Taking a step back, it speaks to the breakdown of the British royal family as an institution, if they can’t raise a Prince with good values, beliefs, and faith in their system.

This is despite access to the best teachers, the best healthcare, and centuries of history.

What’s the point of hiring the best nannies for your princes if you fire them once the children get attached to them?

How do hours and hours of specialised tutoring and bribing teachers to pass your prince help if you don’t try to get to the root of why he can’t focus?

How do you dedicate your life to duty if you can’t teach your grandson some gratitude?

The 2000s might have been a ‘different time’, but having access to cutting-edge science, how did you not get the best psychological help for your child who is full of anger?

Prince Harry and this outburst of his is the product of many, many missteps from the British royal family, stemming from their adherence to misguided notions of nobility and toughness.

They are now being hoisted by their own petard. Runaway inflation and a shrinking economy have them now worrying about their image and their relationship with the people they represent, and their wayward son’s moves don’t help.

Meanwhile, Indian royals and their heritage hotels are doing quite well for themselves, and a buoyant economy and renewed sense of pride in our heritage over the past 30 years means our tourism doesn’t need to cater to ‘white sahibs’ or their stereotypical ideas of India.

One of the most well-known industrialists of ‘New India’ proudly falls at the feet of the Queen Mother of the erstwhile Mysore royal family.
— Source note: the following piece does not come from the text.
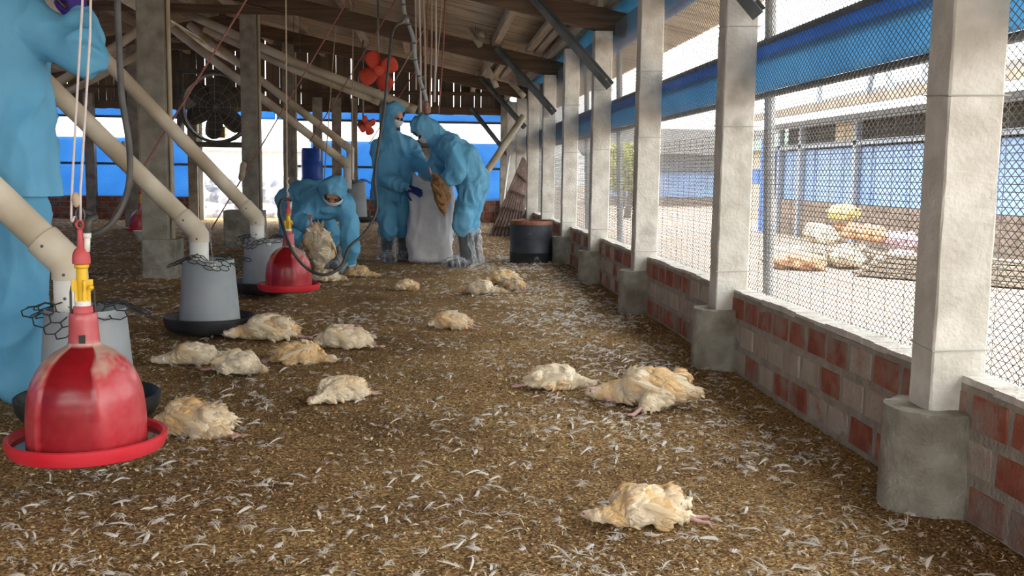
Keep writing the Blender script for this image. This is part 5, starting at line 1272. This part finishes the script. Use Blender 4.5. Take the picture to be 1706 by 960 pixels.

Several of our erstwhile royals proudly engage in the festival of democracy, standing for elections and representing their people for several consecutive terms, and happily embrace both traditional and social media to reach people far beyond their realms.

Early on in Spare, Prince Harry refers to an Indian prince, a ‘bloke who just walked out of the palace and sat under a lovely Banyan tree’. I suppose he was referring to the Buddha and the Bodhi tree.

Maybe that’s the example Harry should have taken. Giving up everything he owns to pursue enlightenment, and help others do the same.

But lacking that, he ought to have taken to heart at least this quote commonly attributed to the Buddha — Speak only when your words are better than your silence.